ESCAPE STILL HAUNTS PRISON

Six condemned men, sentenced to die for a total of nine murders, drove through the open gates of Virginia's most secure prison on May 31, 1984, in the largest death row escape in American history.

The group had overpowered guards one by one inside their death row cellblocks and stolen six uniforms. They bluffed their way out the door with the cooperation of prison employees who believed the six were fellow officers frantically trying to dispose of a bomb.

"It was terribly embarrassing," said Carl K. Hester, assistant warden at Mecklenburg Correctional Center. "We have done all we could to ensure nothing like that ever happened again."

A decade later, five of the escapees are dead. But the breakout still haunts Mecklenburg, even though employees there rarely mention it.

"You don't ever get over it," said Prince A. Thomas Jr., one of 14 prison employees taken hostage. Thomas was stripped and bound, then locked in a cell.

Thomas suffered stress and emotional problems after the escape, and was out of work for several months, he said.

He now patrols the 20-foot fences topped with razor wire that surround the maximum-security prison and has little contact with death row or its inmates.

The inmates had secreted homemade knives in cracks in their cell walls, then painted over the cracks. Over months they listened to the guards' conversations over an intercom system, noting assignments, names and shift changes.

No one noticed when, after an evening recreation period, inmate Earl Clanton hid in a bathroom instead of returning to his cell. About 8:30, Clanton emerged and overpowered a lone guard in the cellblock's control room.

He released the others, and for more than 90 minutes the group held the building hostage.

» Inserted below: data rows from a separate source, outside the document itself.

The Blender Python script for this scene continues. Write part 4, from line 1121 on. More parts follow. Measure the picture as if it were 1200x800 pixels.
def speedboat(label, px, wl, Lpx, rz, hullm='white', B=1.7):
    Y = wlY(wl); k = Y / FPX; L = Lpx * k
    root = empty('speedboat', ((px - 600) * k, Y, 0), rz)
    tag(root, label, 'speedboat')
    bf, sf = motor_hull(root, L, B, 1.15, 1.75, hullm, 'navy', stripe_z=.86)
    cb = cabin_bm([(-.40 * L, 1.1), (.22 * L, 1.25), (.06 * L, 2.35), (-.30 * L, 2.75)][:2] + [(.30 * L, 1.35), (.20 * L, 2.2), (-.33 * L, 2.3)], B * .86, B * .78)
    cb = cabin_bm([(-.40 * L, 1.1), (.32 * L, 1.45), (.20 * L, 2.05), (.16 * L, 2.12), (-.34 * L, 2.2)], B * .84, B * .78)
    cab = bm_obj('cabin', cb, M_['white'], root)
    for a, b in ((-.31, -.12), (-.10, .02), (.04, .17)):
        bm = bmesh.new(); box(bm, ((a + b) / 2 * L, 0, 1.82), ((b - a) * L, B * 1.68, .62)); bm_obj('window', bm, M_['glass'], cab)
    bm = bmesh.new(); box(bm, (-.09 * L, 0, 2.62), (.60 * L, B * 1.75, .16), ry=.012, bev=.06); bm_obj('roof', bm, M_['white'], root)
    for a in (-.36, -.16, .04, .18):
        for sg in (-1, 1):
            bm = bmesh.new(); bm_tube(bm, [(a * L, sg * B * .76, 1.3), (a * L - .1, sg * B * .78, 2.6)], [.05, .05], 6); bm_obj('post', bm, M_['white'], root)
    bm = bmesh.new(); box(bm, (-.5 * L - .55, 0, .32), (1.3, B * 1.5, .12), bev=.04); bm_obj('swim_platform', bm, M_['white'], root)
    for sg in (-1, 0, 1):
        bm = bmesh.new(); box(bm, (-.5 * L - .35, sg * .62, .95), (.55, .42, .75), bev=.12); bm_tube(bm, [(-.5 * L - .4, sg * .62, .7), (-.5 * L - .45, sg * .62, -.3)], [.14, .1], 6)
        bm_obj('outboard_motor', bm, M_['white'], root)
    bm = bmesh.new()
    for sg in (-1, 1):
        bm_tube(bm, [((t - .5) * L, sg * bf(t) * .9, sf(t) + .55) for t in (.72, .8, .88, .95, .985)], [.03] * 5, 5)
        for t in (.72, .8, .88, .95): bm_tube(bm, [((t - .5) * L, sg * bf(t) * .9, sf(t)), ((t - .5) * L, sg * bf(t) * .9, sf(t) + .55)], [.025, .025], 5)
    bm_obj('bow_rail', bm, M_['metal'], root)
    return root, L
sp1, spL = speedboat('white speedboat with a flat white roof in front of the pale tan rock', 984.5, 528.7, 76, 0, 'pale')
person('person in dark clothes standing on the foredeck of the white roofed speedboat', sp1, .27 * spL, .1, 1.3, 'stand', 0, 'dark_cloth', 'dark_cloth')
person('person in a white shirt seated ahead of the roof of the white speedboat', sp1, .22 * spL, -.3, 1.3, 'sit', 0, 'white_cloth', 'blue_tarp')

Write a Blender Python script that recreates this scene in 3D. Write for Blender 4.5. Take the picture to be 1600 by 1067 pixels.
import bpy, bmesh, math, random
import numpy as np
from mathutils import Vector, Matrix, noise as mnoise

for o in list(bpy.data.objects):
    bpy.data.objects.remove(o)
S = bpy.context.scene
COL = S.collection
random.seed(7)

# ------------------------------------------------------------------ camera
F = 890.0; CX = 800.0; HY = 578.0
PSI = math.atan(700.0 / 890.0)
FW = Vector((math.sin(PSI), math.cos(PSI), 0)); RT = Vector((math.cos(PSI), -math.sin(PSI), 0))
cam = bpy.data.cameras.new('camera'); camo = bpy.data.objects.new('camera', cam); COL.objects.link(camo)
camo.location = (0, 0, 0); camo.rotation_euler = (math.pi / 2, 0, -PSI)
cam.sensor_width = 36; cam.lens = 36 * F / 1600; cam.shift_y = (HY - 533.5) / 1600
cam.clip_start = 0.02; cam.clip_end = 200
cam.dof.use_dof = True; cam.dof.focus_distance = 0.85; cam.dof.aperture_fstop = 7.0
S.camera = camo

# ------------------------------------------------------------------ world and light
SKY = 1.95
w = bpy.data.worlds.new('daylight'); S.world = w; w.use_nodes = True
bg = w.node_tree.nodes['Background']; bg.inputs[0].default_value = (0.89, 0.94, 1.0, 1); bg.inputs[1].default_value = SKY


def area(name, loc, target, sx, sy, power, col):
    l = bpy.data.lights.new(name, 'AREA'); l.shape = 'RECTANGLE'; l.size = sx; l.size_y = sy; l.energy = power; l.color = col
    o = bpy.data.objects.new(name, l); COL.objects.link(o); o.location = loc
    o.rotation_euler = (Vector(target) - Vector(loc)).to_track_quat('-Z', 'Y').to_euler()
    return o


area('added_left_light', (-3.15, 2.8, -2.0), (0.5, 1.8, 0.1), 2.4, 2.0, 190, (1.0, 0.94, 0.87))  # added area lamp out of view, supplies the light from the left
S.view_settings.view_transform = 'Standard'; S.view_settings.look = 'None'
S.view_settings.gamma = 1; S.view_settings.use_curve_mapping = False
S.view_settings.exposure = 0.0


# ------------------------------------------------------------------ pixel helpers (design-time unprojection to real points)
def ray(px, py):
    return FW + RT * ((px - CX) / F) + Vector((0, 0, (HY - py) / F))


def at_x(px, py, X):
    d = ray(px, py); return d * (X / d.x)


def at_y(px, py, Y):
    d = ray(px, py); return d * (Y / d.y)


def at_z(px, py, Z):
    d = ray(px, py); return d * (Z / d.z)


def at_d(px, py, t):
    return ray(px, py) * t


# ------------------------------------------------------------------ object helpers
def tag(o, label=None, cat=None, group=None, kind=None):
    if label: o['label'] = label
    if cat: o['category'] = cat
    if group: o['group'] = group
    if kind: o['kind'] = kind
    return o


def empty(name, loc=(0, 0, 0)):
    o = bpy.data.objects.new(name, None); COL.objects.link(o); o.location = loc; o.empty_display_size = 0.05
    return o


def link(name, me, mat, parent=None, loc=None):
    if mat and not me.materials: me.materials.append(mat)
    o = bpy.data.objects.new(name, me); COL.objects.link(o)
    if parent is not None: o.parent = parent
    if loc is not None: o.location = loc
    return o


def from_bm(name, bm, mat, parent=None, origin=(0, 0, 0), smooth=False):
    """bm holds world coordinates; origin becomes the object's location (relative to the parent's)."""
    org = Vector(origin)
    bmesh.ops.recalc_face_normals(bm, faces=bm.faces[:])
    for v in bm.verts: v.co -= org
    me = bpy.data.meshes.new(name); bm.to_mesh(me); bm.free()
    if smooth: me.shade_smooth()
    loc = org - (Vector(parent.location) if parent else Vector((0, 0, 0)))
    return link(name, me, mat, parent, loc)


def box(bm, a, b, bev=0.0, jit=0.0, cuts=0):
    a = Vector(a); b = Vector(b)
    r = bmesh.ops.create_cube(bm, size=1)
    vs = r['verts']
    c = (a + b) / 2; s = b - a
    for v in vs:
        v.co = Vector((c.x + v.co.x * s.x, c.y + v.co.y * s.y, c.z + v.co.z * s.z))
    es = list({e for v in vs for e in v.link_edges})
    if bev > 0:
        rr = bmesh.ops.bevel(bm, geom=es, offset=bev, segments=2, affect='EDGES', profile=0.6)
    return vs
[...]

No one outside the death row building knew anything was amiss. About 10:30, the group forced a hostage to radio an emergency call. There was a bomb on death row and the guard would need a prison van immediately to remove it, the guard said.

The six donned riot gear and ran from the building, pretending to douse the bomb - actually a camouflaged television - with fire extinguishers. They jumped into the waiting van and disappeared into the hot, late spring night. It was close to a half-hour later when prison officials discovered the ruse.

"It was a freak happening," said Jerry Davis, records manager at the prison. He is one of only a few senior prison officials who remain - most were transferred after the escape.

"They walked out, they did not break out. You have to remember that. It took human error for them to escape," Davis said.

The escape terrified prison employees and residents of this rural tobacco farming area near the North Carolina line, where the prison represents welcome employment but also makes an unsettling neighbor.

The escape was engineered by a pair of Richmond brothers - James and Linwood Briley - whose cunning and violence were notorious.

The brothers were the last of the six escapees caught. It took hundreds of law enforcement officials from several states almost three weeks to track the pair down in Philadelphia. In the end, the state hired a bounty hunter to help locate the Brileys.